Tommaso Mancini-Griffoli, deputy division chief in the Monetary and Capital Markets Department at the IMF, said in an interview during the IMF Spring Meetings in April that if consumers find a more convenient payment method, such as using CBDCs, they might opt not to deposit money in banks.

“If there is an alternative that allows us to make payments perhaps even more easily, and that is perhaps even safer as a store of value, we might switch to that. CBDC might well be that form of money that is just as liquid and convenient for me to make payments, perhaps more so,” Mr. Mancini-Griffoli told BusinessWorld reporter Keisha B. Ta-asan.

“So, if that’s the case, people may move their money out of the banks into CBDC. That would cut back on bank funding, and will cut back on the bank’s ability to provide credit to the economy and that is a problem.”

“It’s important that central banks are attentive to this and manage these risks carefully. [They] can set limits on how much people can hold in their CBDC wallets or [they] can have fees on wallet transactions if [a person] holds above a certain level,” he added.

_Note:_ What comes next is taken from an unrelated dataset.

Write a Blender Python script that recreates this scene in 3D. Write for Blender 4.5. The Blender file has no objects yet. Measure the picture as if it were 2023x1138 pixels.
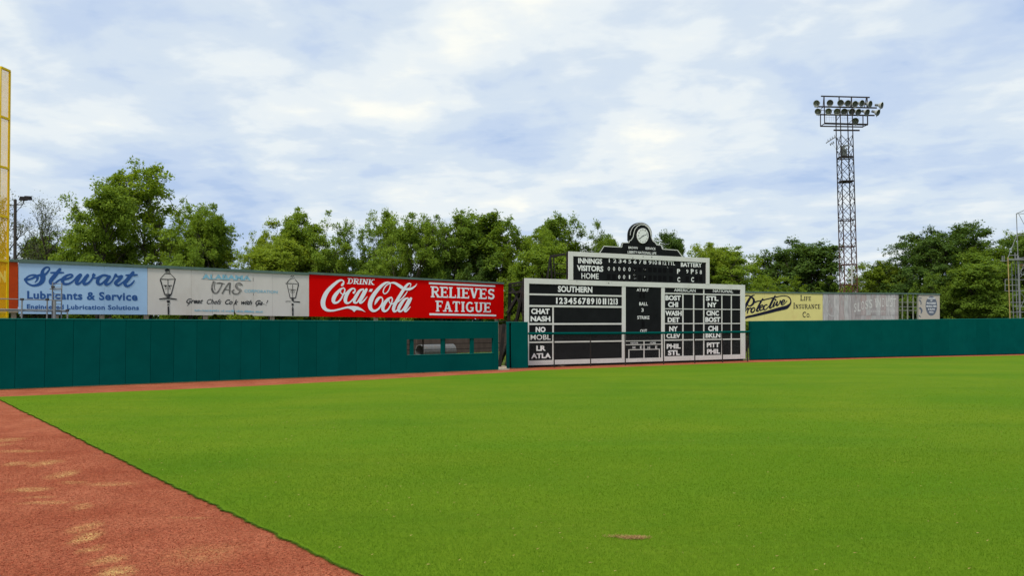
import bpy, math, random
import numpy as np
from mathutils import Vector, Matrix
from mathutils.geometry import tessellate_polygon

S = bpy.context.scene
COL = S.collection

# ------------------------------------------------------------------ camera
W0, H0, F0 = 2023.0, 1138.0, 1700.0          # photograph size and focal length in its pixels
CAM_Z = 2.0
cam_data = bpy.data.cameras.new("camera")
cam = bpy.data.objects.new("camera", cam_data)
COL.objects.link(cam)
cam_data.sensor_width = 36.0
cam_data.lens = 36.0 * F0 / W0
cam_data.clip_start = 0.1
cam_data.clip_end = 6000.0
R3 = Matrix.Rotation(math.radians(90 + 2.70), 3, 'X') @ Matrix.Rotation(math.radians(-0.40), 3, 'Z')
cam.matrix_world = Matrix.Translation((0, 0, CAM_Z)) @ R3.to_4x4()
S.camera = cam

# ------------------------------------------------------------------ light
SUN_EL, SUN_AZ = math.radians(56), math.radians(212)    # azimuth clockwise from +Y
sun_dir = Vector((math.sin(SUN_AZ) * math.cos(SUN_EL), math.cos(SUN_AZ) * math.cos(SUN_EL), math.sin(SUN_EL)))
sd = bpy.data.lights.new("sun", 'SUN')
sd.energy = 2.4
sd.angle = math.radians(10)
sd.color = (1.0, 0.95, 0.86)
sun = bpy.data.objects.new("sun", sd)
COL.objects.link(sun)
sun.rotation_euler = sun_dir.to_track_quat('Z', 'Y').to_euler()

S.view_settings.view_transform = 'Standard'
S.view_settings.look = 'None'
S.view_settings.exposure = 0.38
S.view_settings.gamma = 1.0
S.view_settings.use_curve_mapping = False
S.cycles.max_bounces = 6
S.cycles.transparent_max_bounces = 12


SKO, SKB = 12.3, 4.4          # where in the cloud field the view falls
def build_world():
    w = bpy.data.worlds.new("World")
    S.world = w
    w.use_nodes = True
    nt = w.node_tree
    nt.nodes.clear()
    N = nt.nodes.new
    L = nt.links.new
    out = N('ShaderNodeOutputWorld'); bg = N('ShaderNodeBackground')
    bg.inputs['Strength'].default_value = 0.1
    sky = N('ShaderNodeTexSky'); sky.sky_type = 'NISHITA'; sky.sun_disc = False
    sky.sun_elevation = SUN_EL; sky.sun_rotation = SUN_AZ
    sky.air_density = 1.2; sky.dust_density = 2.0; sky.ozone_density = 1.5
    tc = N('ShaderNodeTexCoord')
    sep = N('ShaderNodeSeparateXYZ'); L(tc.outputs['Generated'], sep.inputs[0])
    def m(op, a, b=None, c=None, clamp=False):
        n = N('ShaderNodeMath'); n.operation = op; n.use_clamp = clamp
        for i, v in enumerate((a, b, c)):
            if v is None: continue
            if isinstance(v, (int, float)): n.inputs[i].default_value = v
            else: L(v, n.inputs[i])
        return n.outputs[0]
    z = m('MAXIMUM', sep.outputs['Z'], 0.0)
    zz = m('ADD', z, 0.13)
    px = m('DIVIDE', sep.outputs['X'], zz); py = m('DIVIDE', sep.outputs['Y'], zz)
    comb = N('ShaderNodeCombineXYZ'); L(px, comb.inputs[0]); L(py, comb.inputs[1])
    def noise(scale, detail, rough, dist, rotz, sx, sy, off):
        mp = N('ShaderNodeMapping'); mp.inputs['Rotation'].default_value = (0, 0, math.radians(rotz))
        mp.inputs['Scale'].default_value = (sx, sy, 1); mp.inputs['Location'].default_value = off
        L(comb.outputs[0], mp.inputs[0])
        n = N('ShaderNodeTexNoise'); n.inputs['Scale'].default_value = scale
        n.inputs['Detail'].default_value = detail; n.inputs['Roughness'].default_value = rough
        n.inputs['Distortion'].default_value = dist
        L(mp.outputs[0], n.inputs['Vector'])
        return n.outputs['Fac']
    def ramp(fac, stops):
        r = N('ShaderNodeValToRGB'); L(fac, r.inputs[0]); r.color_ramp.interpolation = 'EASE'
        els = r.color_ramp.elements
        while len(els) < len(stops): els.new(0.5)
        for e, (p, c) in zip(els, stops):
            e.position = p; e.color = (*c, 1)
        return r.outputs[0]
    big = noise(0.62, 3, 0.5, 0.4, 32, 1.0, 0.6, (SKB, 0.7, 0))
    mid = noise(1.7, 5, 0.50, 0.2, 25, 1.0, 0.72, (SKO, 3.2, 1))
    fine = noise(5.2, 5, 0.55, 0.25, 14, 0.85, 1.0, (1.1, 9.2, 2))
    d1 = m('MULTIPLY', big, 0.60); d2 = m('MULTIPLY_ADD', mid, 0.85, d1); d3 = m('MULTIPLY_ADD', fine, 0.34, d2)
    dens = m('SUBTRACT', d3, 0.380)
    # veil: grey-blue thin cloud to bright white cloud (values are divided by the strength 0.1)
    k = 10.0
    cloud = ramp(dens, [(0.33, (0.36, 0.465, 0.66)), (0.42, (0.455, 0.545, 0.69)), (0.51, (0.545, 0.62, 0.705)), (0.61, (0.63, 0.68, 0.71)), (0.74, (0.77, 0.775, 0.72))])
    sc = N('ShaderNodeVectorMath'); sc.operation = 'SCALE'; L(cloud, sc.inputs[0]); sc.inputs['Scale'].default_value = k
    mix = N('ShaderNodeMix'); mix.data_type = 'RGBA'
    cov = m('MULTIPLY_ADD', dens, 1.6, 0.05, clamp=True)
    cov2 = m('MAXIMUM', cov, 0.90)
    L(cov2, mix.inputs[0]); L(sky.outputs[0], mix.inputs[6]); L(sc.outputs[0], mix.inputs[7])
    L(mix.outputs[2], bg.inputs['Color']); L(bg.outputs[0], out.inputs[0])
build_world()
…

The Philippine central bank has been testing the use of wholesale CBDCs among selected financial institutions through its CBDCPh project.

The pilot project was initiated in 2022 and is set to continue until 2024. The BSP employs a test-and-learn approach within a sandbox environment to gain a deeper understanding of the possibilities and risks associated with wholesale CBDC. This effort also aims to bridge gaps within the national payment system.

The project encompasses various aspects, including policy and regulatory considerations, technological infrastructure, governance and organizational requirements, legal matters, payment and settlement models, reconciliation procedures, and risk management.

“A CBDC is new and involves new technologies. It also involves a type of work that central banks are not necessarily used to, which is building products that will eventually be used directly by households and firms,” Mr. Mancini-Griffoli said.

“Central banks that are serious about doing deploying and testing CBDCs need to understand these challenges and need to tool up in order to deliver. That’s a little complicated to do, but certainly not beyond the reach of central banks,” he added.